Professional astronomers who are searching for planets circling other stars will find the parallax data most useful. Their methods of detection all center around comparing precise positions of stars at various time intervals to see whether they show evidence of gravitational interaction with large bodies that are very close to them.  The method has been refined to the point where careful observation can distinguish between brown dwarf stars, white dwarf stars, and planets of various sizes.  The orbits of these objects can be calculated.  The more extensive the historical record of the position of the star in consideration, the more precise the calculation of the star's orbital parameter, or "wobble," can be.  The enhanced precision allows for improved resolution of orbits, and improved determination of the nature of the circling object.  As an example of the current utility of these records, one can go to the website of Kitt Peak National Observatory in Tucson, Arizona.  This site contains a bibliography of 44,000 references from 25 key journals and other sources listing information about radial velocities of stars.  The Publications are on the short list of titles considered to contain crucial and reliable data.

Historians of science, photography, and technology will also be interested in the Publications.  For example, an article from the Publications is listed on a bibliography of crucial papers in the history of photography, astrometry, and photometry. One of the key sources is an article written by Frank Schlesinger, a former director of the Allegheny Observatory, on "A Description of the first Gaertner Measuring Engine."  A more extensive use of material from the Allegheny Observatory is by Michael Hoskin of Churchill College, Cambridge in the United Kingdom.  His article, "The Value of Archives in Writing the History of Astronomy" makes use of material from the Allegheny Observatory.  He discusses the importance of both the printed record and of the primary material that is crucial to historians--letters, diaries, and observational notebooks.

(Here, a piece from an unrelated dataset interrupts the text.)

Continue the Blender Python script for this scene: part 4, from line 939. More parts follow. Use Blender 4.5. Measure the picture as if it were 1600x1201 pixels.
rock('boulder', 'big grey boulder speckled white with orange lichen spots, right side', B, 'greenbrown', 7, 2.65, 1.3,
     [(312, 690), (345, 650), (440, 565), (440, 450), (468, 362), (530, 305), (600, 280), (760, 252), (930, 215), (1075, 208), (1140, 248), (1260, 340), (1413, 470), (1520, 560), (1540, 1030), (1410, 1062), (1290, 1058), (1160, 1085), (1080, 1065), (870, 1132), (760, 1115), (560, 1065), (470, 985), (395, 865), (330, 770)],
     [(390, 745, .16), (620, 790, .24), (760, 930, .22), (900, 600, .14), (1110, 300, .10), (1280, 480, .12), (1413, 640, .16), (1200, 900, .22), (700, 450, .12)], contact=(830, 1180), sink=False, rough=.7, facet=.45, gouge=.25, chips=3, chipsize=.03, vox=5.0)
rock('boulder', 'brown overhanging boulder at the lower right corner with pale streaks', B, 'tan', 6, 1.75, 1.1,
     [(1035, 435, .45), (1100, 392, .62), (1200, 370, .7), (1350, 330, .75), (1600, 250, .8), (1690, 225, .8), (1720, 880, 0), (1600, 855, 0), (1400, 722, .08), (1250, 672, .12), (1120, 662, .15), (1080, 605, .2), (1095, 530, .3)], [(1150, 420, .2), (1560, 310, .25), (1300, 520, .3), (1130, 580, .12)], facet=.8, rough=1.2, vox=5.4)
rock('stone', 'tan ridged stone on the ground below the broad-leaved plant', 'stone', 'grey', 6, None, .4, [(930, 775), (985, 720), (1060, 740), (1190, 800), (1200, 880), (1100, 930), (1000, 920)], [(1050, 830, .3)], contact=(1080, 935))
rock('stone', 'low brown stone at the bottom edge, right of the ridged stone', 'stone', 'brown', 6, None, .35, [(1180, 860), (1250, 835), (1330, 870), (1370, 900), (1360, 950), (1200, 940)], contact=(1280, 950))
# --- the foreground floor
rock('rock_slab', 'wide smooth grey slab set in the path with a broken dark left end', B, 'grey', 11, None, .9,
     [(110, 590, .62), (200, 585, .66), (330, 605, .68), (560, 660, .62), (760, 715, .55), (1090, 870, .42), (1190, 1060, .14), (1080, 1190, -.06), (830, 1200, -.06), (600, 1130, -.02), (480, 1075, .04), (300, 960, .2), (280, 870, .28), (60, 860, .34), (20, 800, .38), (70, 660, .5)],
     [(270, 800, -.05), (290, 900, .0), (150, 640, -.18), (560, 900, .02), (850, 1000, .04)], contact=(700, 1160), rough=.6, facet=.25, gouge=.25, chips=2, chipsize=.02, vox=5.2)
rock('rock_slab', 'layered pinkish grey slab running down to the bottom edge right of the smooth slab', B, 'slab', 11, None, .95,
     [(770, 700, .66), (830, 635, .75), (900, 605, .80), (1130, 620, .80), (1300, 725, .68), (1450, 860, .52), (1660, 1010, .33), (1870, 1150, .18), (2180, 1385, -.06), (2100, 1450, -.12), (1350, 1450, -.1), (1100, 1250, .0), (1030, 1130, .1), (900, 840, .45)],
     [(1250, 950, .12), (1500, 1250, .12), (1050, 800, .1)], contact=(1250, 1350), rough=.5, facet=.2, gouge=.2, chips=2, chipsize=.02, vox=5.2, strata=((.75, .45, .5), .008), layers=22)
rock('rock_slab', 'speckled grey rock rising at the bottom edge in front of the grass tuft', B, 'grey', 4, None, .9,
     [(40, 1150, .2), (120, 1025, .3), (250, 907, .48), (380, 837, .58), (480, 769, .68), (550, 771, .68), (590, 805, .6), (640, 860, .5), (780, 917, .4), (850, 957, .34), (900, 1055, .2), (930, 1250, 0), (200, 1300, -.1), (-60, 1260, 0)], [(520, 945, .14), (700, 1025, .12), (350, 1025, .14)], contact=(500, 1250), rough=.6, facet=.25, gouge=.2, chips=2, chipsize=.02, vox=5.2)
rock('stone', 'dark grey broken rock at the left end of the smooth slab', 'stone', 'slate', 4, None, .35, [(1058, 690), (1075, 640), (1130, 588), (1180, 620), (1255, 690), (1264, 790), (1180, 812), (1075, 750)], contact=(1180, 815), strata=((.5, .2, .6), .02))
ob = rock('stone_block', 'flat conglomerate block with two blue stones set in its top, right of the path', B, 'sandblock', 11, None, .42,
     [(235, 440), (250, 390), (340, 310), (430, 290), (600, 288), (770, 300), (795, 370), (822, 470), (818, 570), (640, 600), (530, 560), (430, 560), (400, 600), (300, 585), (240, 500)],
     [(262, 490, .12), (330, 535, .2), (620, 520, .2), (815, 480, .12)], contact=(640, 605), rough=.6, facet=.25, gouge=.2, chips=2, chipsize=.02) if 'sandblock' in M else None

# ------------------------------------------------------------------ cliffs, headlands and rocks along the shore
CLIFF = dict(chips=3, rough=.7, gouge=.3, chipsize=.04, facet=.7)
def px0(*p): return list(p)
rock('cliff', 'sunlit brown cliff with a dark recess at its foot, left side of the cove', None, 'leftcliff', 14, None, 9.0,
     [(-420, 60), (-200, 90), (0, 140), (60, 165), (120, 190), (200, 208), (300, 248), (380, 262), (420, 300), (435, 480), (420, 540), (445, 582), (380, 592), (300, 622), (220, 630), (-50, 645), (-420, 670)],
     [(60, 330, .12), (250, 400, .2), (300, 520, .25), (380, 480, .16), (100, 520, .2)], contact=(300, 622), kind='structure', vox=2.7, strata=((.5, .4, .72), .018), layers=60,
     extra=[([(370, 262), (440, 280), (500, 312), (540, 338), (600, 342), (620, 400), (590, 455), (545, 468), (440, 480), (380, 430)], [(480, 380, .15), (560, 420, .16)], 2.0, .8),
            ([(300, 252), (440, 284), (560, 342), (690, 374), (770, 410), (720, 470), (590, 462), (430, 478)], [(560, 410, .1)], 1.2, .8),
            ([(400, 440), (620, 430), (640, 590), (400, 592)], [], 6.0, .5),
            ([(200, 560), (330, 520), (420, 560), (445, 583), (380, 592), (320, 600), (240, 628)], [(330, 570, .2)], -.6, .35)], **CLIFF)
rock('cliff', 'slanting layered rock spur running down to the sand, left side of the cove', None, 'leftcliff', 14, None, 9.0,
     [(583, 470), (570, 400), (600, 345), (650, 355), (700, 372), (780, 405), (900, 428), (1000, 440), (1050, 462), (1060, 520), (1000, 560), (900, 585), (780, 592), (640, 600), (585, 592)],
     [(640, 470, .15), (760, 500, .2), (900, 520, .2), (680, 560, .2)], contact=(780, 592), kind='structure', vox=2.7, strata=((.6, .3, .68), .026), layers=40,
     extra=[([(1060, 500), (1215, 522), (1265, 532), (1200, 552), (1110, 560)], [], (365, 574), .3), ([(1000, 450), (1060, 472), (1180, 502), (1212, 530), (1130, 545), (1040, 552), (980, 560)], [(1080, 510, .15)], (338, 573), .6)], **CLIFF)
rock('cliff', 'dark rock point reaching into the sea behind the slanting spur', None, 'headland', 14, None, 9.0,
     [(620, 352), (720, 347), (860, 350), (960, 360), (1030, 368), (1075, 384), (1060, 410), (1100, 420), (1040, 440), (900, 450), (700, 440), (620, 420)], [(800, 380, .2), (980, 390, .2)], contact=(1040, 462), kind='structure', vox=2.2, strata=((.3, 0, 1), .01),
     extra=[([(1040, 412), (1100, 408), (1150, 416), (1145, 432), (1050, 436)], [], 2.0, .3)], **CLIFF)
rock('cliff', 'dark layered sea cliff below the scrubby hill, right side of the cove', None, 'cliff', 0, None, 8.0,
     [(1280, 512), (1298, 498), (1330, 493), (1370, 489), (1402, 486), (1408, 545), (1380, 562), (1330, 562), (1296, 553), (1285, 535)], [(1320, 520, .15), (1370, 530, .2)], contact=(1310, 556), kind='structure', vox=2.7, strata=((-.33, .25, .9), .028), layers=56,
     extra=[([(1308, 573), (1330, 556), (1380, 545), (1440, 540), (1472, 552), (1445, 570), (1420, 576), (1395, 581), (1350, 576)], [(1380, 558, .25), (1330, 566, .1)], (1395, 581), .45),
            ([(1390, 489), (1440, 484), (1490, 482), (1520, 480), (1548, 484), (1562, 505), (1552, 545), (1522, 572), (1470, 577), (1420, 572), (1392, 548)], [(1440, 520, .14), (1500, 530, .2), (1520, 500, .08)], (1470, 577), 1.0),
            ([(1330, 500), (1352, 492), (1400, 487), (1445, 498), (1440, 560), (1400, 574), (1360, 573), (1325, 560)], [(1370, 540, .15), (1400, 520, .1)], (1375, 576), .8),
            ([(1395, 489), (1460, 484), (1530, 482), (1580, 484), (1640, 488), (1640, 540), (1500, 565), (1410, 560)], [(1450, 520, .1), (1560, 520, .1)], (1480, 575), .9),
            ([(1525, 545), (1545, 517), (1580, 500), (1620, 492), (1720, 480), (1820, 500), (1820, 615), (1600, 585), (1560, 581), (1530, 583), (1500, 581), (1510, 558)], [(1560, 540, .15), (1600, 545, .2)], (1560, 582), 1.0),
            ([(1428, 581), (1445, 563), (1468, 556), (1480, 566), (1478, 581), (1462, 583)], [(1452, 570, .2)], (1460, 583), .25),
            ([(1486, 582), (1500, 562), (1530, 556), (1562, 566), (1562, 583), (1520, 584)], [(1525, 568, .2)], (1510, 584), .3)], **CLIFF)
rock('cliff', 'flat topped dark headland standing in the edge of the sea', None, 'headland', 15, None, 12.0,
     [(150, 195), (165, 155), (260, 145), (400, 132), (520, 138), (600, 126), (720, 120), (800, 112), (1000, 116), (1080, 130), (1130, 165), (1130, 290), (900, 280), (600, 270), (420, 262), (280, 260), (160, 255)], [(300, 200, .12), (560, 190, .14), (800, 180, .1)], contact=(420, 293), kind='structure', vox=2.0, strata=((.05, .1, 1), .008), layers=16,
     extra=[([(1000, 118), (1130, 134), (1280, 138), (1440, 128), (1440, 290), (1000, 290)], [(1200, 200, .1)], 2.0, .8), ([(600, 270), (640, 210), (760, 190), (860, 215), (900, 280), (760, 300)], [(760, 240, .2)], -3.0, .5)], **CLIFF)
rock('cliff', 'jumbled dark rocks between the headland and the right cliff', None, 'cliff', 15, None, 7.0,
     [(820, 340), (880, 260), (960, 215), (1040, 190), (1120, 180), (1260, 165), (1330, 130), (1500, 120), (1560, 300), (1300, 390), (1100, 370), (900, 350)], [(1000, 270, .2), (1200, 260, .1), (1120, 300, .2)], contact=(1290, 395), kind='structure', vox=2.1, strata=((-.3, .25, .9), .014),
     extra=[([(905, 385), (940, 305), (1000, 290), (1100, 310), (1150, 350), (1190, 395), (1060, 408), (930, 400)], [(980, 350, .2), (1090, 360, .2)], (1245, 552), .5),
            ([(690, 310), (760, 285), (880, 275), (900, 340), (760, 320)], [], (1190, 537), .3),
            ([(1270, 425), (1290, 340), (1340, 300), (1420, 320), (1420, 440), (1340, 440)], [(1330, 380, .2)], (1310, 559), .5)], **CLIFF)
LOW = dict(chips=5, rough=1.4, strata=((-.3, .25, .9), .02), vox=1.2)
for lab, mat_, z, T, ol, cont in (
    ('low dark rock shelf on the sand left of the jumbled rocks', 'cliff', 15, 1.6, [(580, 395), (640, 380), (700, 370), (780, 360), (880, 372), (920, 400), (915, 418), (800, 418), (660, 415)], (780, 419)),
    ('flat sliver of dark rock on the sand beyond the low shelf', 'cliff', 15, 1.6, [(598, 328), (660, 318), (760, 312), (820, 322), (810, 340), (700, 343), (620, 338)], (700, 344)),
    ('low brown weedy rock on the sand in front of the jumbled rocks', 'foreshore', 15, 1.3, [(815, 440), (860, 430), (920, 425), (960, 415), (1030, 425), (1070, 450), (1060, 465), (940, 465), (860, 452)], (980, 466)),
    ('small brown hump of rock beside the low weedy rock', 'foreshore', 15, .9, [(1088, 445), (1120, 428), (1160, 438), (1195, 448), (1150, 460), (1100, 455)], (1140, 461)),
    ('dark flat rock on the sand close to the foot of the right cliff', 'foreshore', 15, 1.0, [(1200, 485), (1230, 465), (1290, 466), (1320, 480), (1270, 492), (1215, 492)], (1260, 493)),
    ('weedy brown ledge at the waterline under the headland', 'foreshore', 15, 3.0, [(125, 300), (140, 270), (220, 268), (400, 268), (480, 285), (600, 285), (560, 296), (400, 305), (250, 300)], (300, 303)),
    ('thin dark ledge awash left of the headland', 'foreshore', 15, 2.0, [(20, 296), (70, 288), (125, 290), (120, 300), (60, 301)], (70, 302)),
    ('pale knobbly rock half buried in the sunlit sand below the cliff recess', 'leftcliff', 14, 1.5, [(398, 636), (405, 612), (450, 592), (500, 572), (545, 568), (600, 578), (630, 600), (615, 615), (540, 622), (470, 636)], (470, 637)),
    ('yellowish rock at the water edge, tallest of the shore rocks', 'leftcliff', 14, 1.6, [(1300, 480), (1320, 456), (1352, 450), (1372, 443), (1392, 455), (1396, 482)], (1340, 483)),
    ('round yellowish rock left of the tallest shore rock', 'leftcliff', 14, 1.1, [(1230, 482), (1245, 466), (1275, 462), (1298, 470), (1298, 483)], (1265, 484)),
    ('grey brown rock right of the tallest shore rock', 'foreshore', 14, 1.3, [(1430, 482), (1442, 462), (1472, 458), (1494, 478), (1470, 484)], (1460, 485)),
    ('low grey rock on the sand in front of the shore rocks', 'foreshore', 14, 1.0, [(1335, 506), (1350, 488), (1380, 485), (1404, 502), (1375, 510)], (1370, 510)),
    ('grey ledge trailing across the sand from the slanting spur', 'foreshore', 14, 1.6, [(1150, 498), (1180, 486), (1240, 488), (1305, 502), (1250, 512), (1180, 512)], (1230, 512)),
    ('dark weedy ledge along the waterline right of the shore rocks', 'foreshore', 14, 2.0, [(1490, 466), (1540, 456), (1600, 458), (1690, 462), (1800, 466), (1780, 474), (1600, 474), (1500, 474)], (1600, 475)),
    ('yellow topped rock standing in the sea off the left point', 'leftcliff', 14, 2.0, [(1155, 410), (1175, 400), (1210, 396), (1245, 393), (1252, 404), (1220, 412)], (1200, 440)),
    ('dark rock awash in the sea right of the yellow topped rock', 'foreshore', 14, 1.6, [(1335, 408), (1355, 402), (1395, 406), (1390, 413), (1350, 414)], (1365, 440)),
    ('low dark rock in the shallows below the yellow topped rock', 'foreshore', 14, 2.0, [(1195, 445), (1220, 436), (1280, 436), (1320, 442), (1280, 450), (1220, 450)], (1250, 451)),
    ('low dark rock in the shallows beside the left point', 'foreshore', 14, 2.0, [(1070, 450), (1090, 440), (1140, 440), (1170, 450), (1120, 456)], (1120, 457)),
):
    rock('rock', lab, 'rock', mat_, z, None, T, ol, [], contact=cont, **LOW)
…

The large community of local and national amateur astronomers will also find a value in the Parallax Project website.  The Amateur Astronomy Association of Pittsburgh (AAAP) website illustrates the seriousness and depth with which amateur astronomers take their vocation and the high level of scientific rigor which some of them may use in pursuing their hobby or vocation.  A similar website exists for the American Association of Amateur Astronomers (AAAA).  The AAAA website includes information for children: Hands On Universe, Astronomy For Kids (described as astronomy for and by kids), Star Child, Imagine the Universe, and Windows on the Universe.  The older students and the adult amateurs would potentially find use for the parallax star data in doing projects to illustrate how planets circling other stars are found.